Nel 1943, quando il ghetto di Cracovia venne chiuso, Bana corruppe un ufficiale delle Squadre Speciali per permettere a Róza Jakubowicz e il suo giovane figlio Tadeusz di scappare. Entrambi sono sopravvissuti all’Olocausto grazie all’agente. “Chi ha dato ad un uomo il diritto di uccidere altre persone?” commentò Bana più avanti.

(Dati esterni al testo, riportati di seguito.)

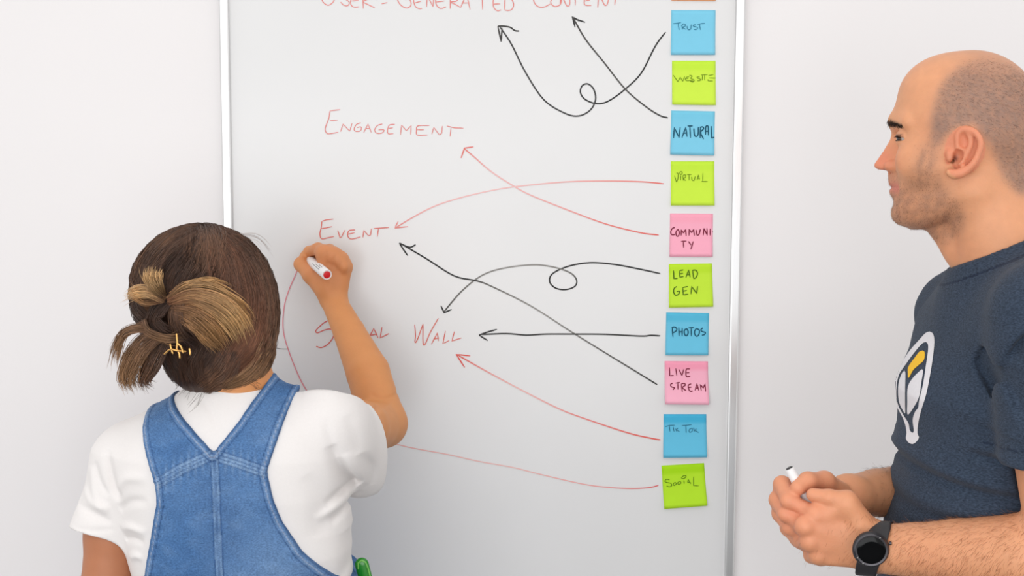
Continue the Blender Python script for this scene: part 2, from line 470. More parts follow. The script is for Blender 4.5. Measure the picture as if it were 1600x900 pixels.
arrow('black arrow from the NATURAL note', [(1555, 508), (1520, 498), (1460, 460), (1370, 383), (1280, 270), (1200, 170), (1145, 75)],
      [[(1155, 118), (1143, 72), (1172, 90)], [(1150, 80), (1198, 96)]], Z4, W1, BLK, srgb(74, 72, 70), srgb(90, 88, 86), BLK)
arrow('pale red arrow from the COMMUNITY note to ENGAGEMENT', [(1412, 404), (1340, 395), (1200, 360), (1050, 305), (900, 245), (830, 208), (740, 150), (670, 90), (632, 58)],
      [[(618, 95), (632, 55), (668, 50)]], Z5, 0.0023, RED, srgb(230, 124, 116), [srgb(236, 140, 134), srgb(240, 184, 182), srgb(241, 190, 188)])
arrow('pale red arrow from the VIRTUAL note to EVENT', [(1432, 198), (1340, 190), (1200, 187), (1050, 190), (900, 203), (780, 218), (640, 248), (520, 285), (430, 330), (355, 375)],
      [[(365, 350), (352, 376), (405, 370)]], Z5, 0.0022, srgb(232, 112, 104), srgb(232, 146, 140), [srgb(238, 160, 154), srgb(240, 188, 186), srgb(242, 200, 198), srgb(240, 184, 182)])
arrow('looped black arrow from the LEAD GEN note fading to grey', [(1418, 559), (1340, 542), (1240, 523), (1150, 515), (1080, 522), (1020, 540), (980, 565), (975, 595), (1000, 618), (1040, 623), (1075, 610), (1082, 585), (1060, 558), (1010, 538), (950, 526), (900, 524), (820, 532), (740, 550), (680, 580), (620, 630), (580, 675), (550, 712)],
      [[(537, 688), (550, 716), (580, 703)]], Z5, 0.0026, BLK, srgb(84, 82, 80), [BLK, BLK, BLK, srgb(70, 70, 68), srgb(144, 142, 138), srgb(156, 154, 150), srgb(124, 122, 118)], BLK)
arrow('black arrow from the LIVE STREAM note to EVENT, grey in its middle', [(1406, 1005), (1336, 962), (1080, 805), (900, 690), (740, 610), (680, 588), (590, 568), (480, 500), (375, 438)],
      [[(404, 487), (385, 460), (370, 436)], [(370, 436), (395, 448), (415, 453), (436, 443)]], Z5, 0.0026, BLK, BLK, [srgb(96, 95, 93), srgb(158, 156, 152), srgb(120, 118, 114), BLK, BLK])
arrow('straight black arrow from the PHOTOS note to WALL', [(1418, 809), (1380, 807), (1340, 810), (1200, 803), (1080, 802), (960, 802), (880, 806), (800, 800), (692, 804)],
      [[(762, 783), (720, 795), (690, 806)], [(690, 806), (725, 828)]], Z5, W1, BLK, BLK, srgb(62, 62, 60))
arrow('red arrow from the lowest blue note up to WALL', [(1530, 518), (1500, 513), (1400, 490), (1220, 430), (1130, 395), (1000, 330), (850, 250), (735, 185)],
      [[(787, 190), (732, 184), (765, 235)]], Z6, 0.0024, RED, RED, [srgb(232, 104, 96), srgb(238, 160, 156), srgb(243, 196, 192)])
SX = srgb(232, 168, 164)
arrow('long thin red line from the SOCIAL note round to the pen tip', [(1522, 696), (1480, 705), (1400, 708), (1290, 700), (1200, 685), (1050, 650), (950, 625), (820, 602), (700, 575), (500, 535), (300, 460), (200, 385), (137, 308), (85, 190), (57, 92), (60, 2), (78, -65), (105, -128), (122, -175)],
      [], Z6, 0.0019, srgb(224, 84, 80), srgb(222, 140, 150), [srgb(238, 168, 166), srgb(240, 194, 190), srgb(238, 186, 182), srgb(226, 136, 146), srgb(228, 150, 160)])
ink('drawn_arrow', 'short faint grey line beside the red line', [mkstroke([(15, 678), (40, 688), (75, 694), (118, 695)], 3.75, (420, 360), 0.0014, srgb(150, 148, 148))])

# ------------------------------------------------------------------ sticky notes
m_note = mat('note_paper', (0.5, 0.5, 0.5), 0.7, vcol=True, spec=0.2, noise=(60, 0.015))
BLUE = srgb(128, 206, 234); BLUE2 = srgb(98, 194, 228); GREEN = srgb(200, 240, 66); GREEN2 = srgb(184, 234, 38); PNK = srgb(255, 176, 200); ORG = srgb(250, 176, 124)
def note(label, corners, color, band, lift, text, zo, ink_c, w, group='sticky notes in a column down the whiteboard'):
    """corners TL TR BR BL in px; band = colour of the glued strip at the top"""
    tl, tr, br, bl = [P(x, y, 0.0)[[0, 2]] for x, y in corners]
    n = 12
    def yy(u, v):      # distance in front of the board
        return -(0.0006 + lift * (max(0, v - 0.18) / 0.82) ** 1.6 * (0.75 + 0.25 * u) - 0.12 * lift * math.sin(max(0, v - .18) * 3.8))
    V = []; C = []; Fc = []
    for s in (0, 1):
        for j in range(n + 1):
            for i in range(n + 1):
                u = i / n; v = j / n
                q = (tl * (1 - u) + tr * u) * (1 - v) + (bl * (1 - u) + br * u) * v
                V.append((q[0], yy(u, v) + s * 0.0003, q[1])); C.append(color if v > 0.17 else band)
    N = (n + 1) ** 2; ix = lambda s, i, j: s * N + j * (n + 1) + i
    for j in range(n):
        for i in range(n):
            Fc.append((ix(0, i, j), ix(0, i, j + 1), ix(0, i + 1, j + 1), ix(0, i + 1, j)))
            Fc.append((ix(1, i, j), ix(1, i + 1, j), ix(1, i + 1, j + 1), ix(1, i, j + 1)))
    for k in range(n):
        Fc += [(ix(0, k, 0), ix(0, k + 1, 0), ix(1, k + 1, 0), ix(1, k, 0)), (ix(0, k + 1, n), ix(0, k, n), ix(1, k, n), ix(1, k + 1, n)),
               (ix(0, 0, k + 1), ix(0, 0, k), ix(1, 0, k), ix(1, 0, k + 1)), (ix(0, n, k), ix(0, n, k + 1), ix(1, n, k + 1), ix(1, n, k))]
    e = empty('sticky_note', ((tl[0] + br[0]) / 2, -0.0006, (tl[1] + br[1]) / 2)); tag(e, label, 'sticky note', group)
    link('paper', mesh('paper', V, Fc, True, C), m_note, e)
    if text:
        M2 = np.array([tr - tl, bl - tl]).T; Mi = np.linalg.inv(M2)
        def surf(x, z):
            u, v = Mi @ (np.array([x, z]) - tl); return yy(min(1, max(0, u)), min(1, max(0, v))) - 0.0003
        st = [mkstroke(s, 11.25, zo, w, ink_c, smooth=len(s) > 3, rnd=0.05) for s in text]
        ink('lettering', 'handwritten capital letters', st, surf, e)
SEA = srgb(48, 122, 150); DKB = srgb(22, 84, 108); OLV = srgb(104, 136, 10); DKG = srgb(78, 112, 8); MAR = srgb(128, 40, 66)
note('orange sticky note at the very top of the column, mostly out of the picture', [(1049, -68), (1118, -68), (1118, 1.5), (1049, 1)], ORG, ORG, 0.002, None, None, None, 0)
note('blue sticky note reading TRUST in thin letters', [(1049, 16), (1118, 16), (1117, 86), (1048, 86)], BLUE, BLUE, 0.003, [
    [(130, 305), (200, 298), (270, 285)], [(222, 298), (225, 350), (238, 415)], [(285, 330), (295, 405)], [(275, 345), (310, 310), (345, 320), (345, 345), (300, 370), (355, 405)],
    [(375, 345), (385, 395), (410, 412), (440, 395), (450, 320)], [(530, 325), (490, 330), (490, 350), (545, 365), (560, 385), (530, 410), (495, 405)],
    [(560, 320), (620, 305), (690, 298)], [(595, 310), (610, 415)]], (1040, 10), SEA, 0.0013)
note('yellow-green sticky note reading WEBSITE in thin letters', [(1050, 95), (1118, 95), (1118, 164.5), (1050, 163.5)], srgb(208, 242, 76), GREEN, 0.003, [
    [(135, 310), (215, 425)], [(215, 425), (255, 345), (300, 420)], [(300, 420), (335, 330)], [(415, 335), (370, 345), (345, 375), (365, 405), (440, 405), (500, 420)], [(350, 375), (400, 362)],
    [(415, 310), (465, 325), (440, 365), (500, 395), (480, 430), (430, 415)], [(600, 340), (555, 340), (560, 360), (610, 380), (600, 405), (555, 405)],
    [(650, 305), (640, 400)], [(620, 305), (735, 300)], [(685, 305), (685, 400)], [(840, 300), (750, 315)], [(880, 360), (765, 358)], [(830, 412), (745, 412)], [(740, 385), (745, 410)]], (1040, 90), OLV, 0.0013)
note('blue sticky note reading NATURAL in bold letters', [(1049, 172.5), (1117, 174), (1115.5, 243), (1047, 241.5)], BLUE, srgb(122, 204, 232), 0.0035, [
    [(140, 540), (150, 350), (235, 530)], [(235, 530), (255, 345)], [(285, 530), (355, 345), (375, 515)], [(325, 455), (375, 440)], [(385, 325), (475, 325)], [(425, 325), (435, 535)],
    [(495, 365), (505, 480), (535, 510), (570, 470), (575, 340)], [(610, 350), (605, 540)], [(600, 350), (650, 340), (665, 375), (615, 440), (665, 555)],
    [(700, 480), (705, 340), (745, 335), (750, 490)], [(700, 420), (750, 415)], [(800, 325), (808, 540), (855, 520)]], (1040, 168), DKB, 0.0022)
note('yellow-green sticky note reading VIRTUAL', [(1048, 252), (1116, 252), (1116, 321), (1048, 321)], srgb(206, 242, 72), GREEN, 0.0035, [
    [(155, 320), (190, 435)], [(190, 435), (215, 370), (218, 285), (190, 270)], [(265, 310), (262, 400)], [(245, 265), (262, 250), (288, 255), (285, 290), (255, 295), (245, 265)],
    [(300, 320), (312, 405)], [(300, 315), (345, 305), (345, 350), (312, 375), (355, 405)], [(370, 300), (455, 300)], [(412, 300), (412, 400)],
    [(455, 340), (465, 395), (500, 400), (520, 330)], [(550, 395), (575, 305), (595, 390)], [(555, 370), (600, 370)], [(655, 270), (650, 425)], [(630, 422), (735, 422)]], (1040, 246), OLV, 0.0013)
note('pink sticky note reading COMMUNITY split over two lines', [(1047, 333.5), (1114, 334), (1113, 401), (1046, 401)], srgb(255, 178, 200), srgb(255, 172, 194), 0.003, [
    [(205, 330), (160, 350), (135, 410), (150, 455), (215, 455)], [(250, 370), (225, 420), (240, 480), (270, 475), (285, 420), (265, 370), (250, 370)],
    [(315, 475), (320, 370), (358, 430)], [(358, 430), (395, 360), (405, 480)], [(455, 475), (460, 360), (500, 425)], [(500, 425), (535, 360), (550, 475)],
    [(580, 370), (595, 460), (630, 450), (655, 360)], [(705, 470), (718, 345)], [(718, 345), (775, 470)], [(775, 470), (770, 340)], [(828, 350), (825, 470)], [(865, 405), (875, 407)],
    [(315, 575), (410, 570)], [(355, 575), (360, 685)], [(445, 575), (490, 640)], [(530, 575), (485, 715)]], (1036, 326), MAR, 0.0021)
note('yellow-green sticky note reading LEAD GEN', [(1045, 412.5), (1112.5, 411.5), (1114, 479), (1045, 480.5)], srgb(200, 238, 64), srgb(192, 234, 50), 0.0035, [
    [(185, 185), (190, 330), (255, 325)], [(355, 175), (290, 190)], [(290, 190), (295, 305), (360, 290)], [(295, 245), (350, 235)], [(400, 310), (450, 175), (475, 305)], [(425, 260), (470, 258)],
    [(520, 180), (535, 330)], [(515, 180), (580, 185), (605, 240), (580, 305), (540, 330)], [(240, 465), (195, 500), (185, 570), (220, 620), (270, 600), (290, 550), (235, 555)],
    [(435, 465), (345, 485)], [(345, 485), (352, 612), (440, 600)], [(350, 550), (415, 535)], [(490, 600), (500, 465), (590, 590)], [(590, 590), (605, 460)]], (1036, 406), DKG, 0.0020)
note('blue sticky note reading PHOTOS in bold letters', [(1041, 488), (1108, 489), (1106, 554.5), (1039.5, 554.5)], srgb(110, 200, 232), srgb(90, 190, 224), 0.0045, [
    [(205, 335), (218, 500)], [(195, 335), (250, 325), (285, 360), (265, 400), (215, 425)], [(320, 330), (325, 480)], [(380, 340), (378, 480)], [(325, 410), (378, 405)],
    [(440, 355), (415, 400), (430, 465), (465, 470), (485, 420), (470, 365), (440, 355)], [(490, 340), (585, 335)], [(540, 340), (540, 485)],
    [(630, 350), (598, 400), (605, 460), (640, 485), (675, 450), (680, 380), (630, 350)], [(745, 340), (710, 370), (725, 400), (785, 420), (770, 455), (725, 468)]], (1032, 482), DKB, 0.0022)
note('pink sticky note reading LIVE STREAM with its lower edge lifting', [(1038.5, 564), (1106, 564.5), (1107, 631), (1038.5, 630.5)], srgb(255, 184, 206), srgb(255, 164, 190), 0.009, [
    [(180, 180), (185, 325), (255, 320)], [(290, 195), (308, 325)], [(345, 215), (400, 325)], [(400, 325), (430, 210)], [(540, 205), (475, 215), (475, 335), (545, 335)], [(478, 275), (530, 270)],
    [(240, 455), (200, 475), (210, 515), (265, 535), (235, 570)], [(285, 455), (360, 440)], [(325, 450), (325, 565)], [(385, 470), (402, 605)], [(385, 465), (440, 460), (455, 490), (405, 530), (470, 585)],
    [(560, 465), (510, 490), (520, 570), (560, 595), (580, 580)], [(515, 530), (565, 520)], [(625, 580), (660, 460), (690, 580)], [(640, 540), (685, 535)], [(735, 590), (720, 475), (770, 540)], [(770, 540), (800, 465), (810, 595)]], (1030, 558), MAR, 0.0020)
note('blue sticky note with a thin two-word caption, second from the bottom', [(1037, 647), (1103.5, 647), (1104, 713.5), (1036, 714.5)], srgb(104, 198, 232), srgb(72, 184, 224), 0.0055, [
    [(125, 300), (200, 275), (295, 270)], [(200, 280), (212, 385)], [(268, 300), (282, 385)], [(310, 330), (325, 380)], [(350, 320), (322, 355), (380, 385)],
    [(415, 280), (500, 272), (590, 262)], [(490, 275), (495, 405)], [(600, 320), (550, 350), (555, 395), (600, 375), (600, 320)], [(625, 315), (640, 385)], [(680, 335), (640, 360), (715, 400)]], (1028, 640), srgb(44, 112, 140), 0.0013)
note('yellow-green sticky note reading SOCIAL at the bottom of the column, tilted', [(1033.5, 727.5), (1100, 723.5), (1104.5, 789), (1037.5, 794.5)], srgb(188, 236, 48), srgb(172, 228, 24), 0.005, [
    [(205, 355), (150, 345), (120, 380), (160, 400), (225, 415), (240, 455), (200, 475), (150, 460)], [(300, 395), (265, 430), (285, 450), (320, 425), (305, 395)], [(385, 375), (345, 405), (360, 430), (400, 415), (395, 380)],
    [(455, 365), (460, 420)], [(490, 275), (440, 290), (415, 320), (440, 335), (485, 310), (490, 275)], [(520, 410), (530, 345), (575, 425)], [(520, 395), (575, 400)], [(625, 300), (625, 455), (715, 458)]], (1028, 718), srgb(96, 138, 10), 0.0014)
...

Grabowski parla anche del prezzo che deve pagare, nella Polonia di oggi, per la sua completa devozione a questa causa estremamente difficile, sensibile e complessa. “Ci sono momenti stressanti”, ammette. “Ricevo lettere di odio e orribili telefonate, e ho anche spiacevoli incontri fisici. Ho subito sguardi sinistri dopo che la rete televisiva statale polacca ha dichiarato che sono un ‘falsificatore della storia’”. Lo storico non intende indietreggiare. “I nazionalisti non capiscono che se studi l’Olocausto, non lo fai per scelta. È un cammino che è stato scelto per te. Non puoi tirarti indietro e dire ‘Mi conformo’. Esiste un obbligo morale tanto verso i morti quanto verso i vivi”.